既存のメディアを疑う。これ自体は賢い選択だと思う。報道や情報の偏りに気づくことは情報社会で生きる上で必要なリテラシーだ。でも最近感じるのは疑いが行き過ぎて逆張りが習慣化している人の多さだ。何か新しい情報を目にするとまずは「これ、本当?」と疑い、次に「何か裏があるに違いない」と決めつける。その繰り返しで、いつしか既存のメディア全体を敵視してしまう。
それだけならまだいい。問題はその先。既存メディアを信じない反動でネット上で拾い集めた情報をそのまま鵜呑みにしている人が多い。「自分で見つけた情報だから正しい」と信じてしまう。その情報が本当に正しいかどうか検証する努力はしない。これがとても滑稽に見える。
AIが作った情報がネットに溢れる今、見つけた情報の真偽を疑うことはますます難しくなっている。記事も動画もAIが巧妙に生成した「もっともらしい」ものが増えている中で「これは自分で探した情報だから本物だ」という姿勢は危うい。最初は疑いから入ったのに、最終的に自分が見つけた情報は全く疑わないというのは何とも矛盾している。
情報というものは本来お金や労力をかけて手に入れるべきものだ。それが無料のインターネットで簡単に得られるようになった。だからこそその情報が本当に価値のあるものかどうか判断する目が必要になる。「私は真実を知った」と思い込むその瞬間、実は自分がただの受け身になっているかもしれないことを忘れてはいけない。

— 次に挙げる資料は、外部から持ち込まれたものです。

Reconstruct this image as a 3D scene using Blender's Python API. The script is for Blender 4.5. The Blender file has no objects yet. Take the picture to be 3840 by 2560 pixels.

一次情報を手に入れようとする努力を怠り、ネットの片隅で誰かが書いたコメントや断片的な情報だけで「知った気になる」。それが心地よいのはわかる。簡単だし労力が少ない。でもその先にあるのは逆張り思考に縛られ自分の見つけた情報にすら疑問を抱けなくなるという自己矛盾だ。
「疑いすぎて、疑わなくなる」。これが今の情報社会の皮肉な一面だと思う。本当に情報を理解したいなら自分が信じたものにさえ疑問を投げかける。その姿勢がない限り結局はどんな情報もただの消費物で終わってしまうのではないだろうか?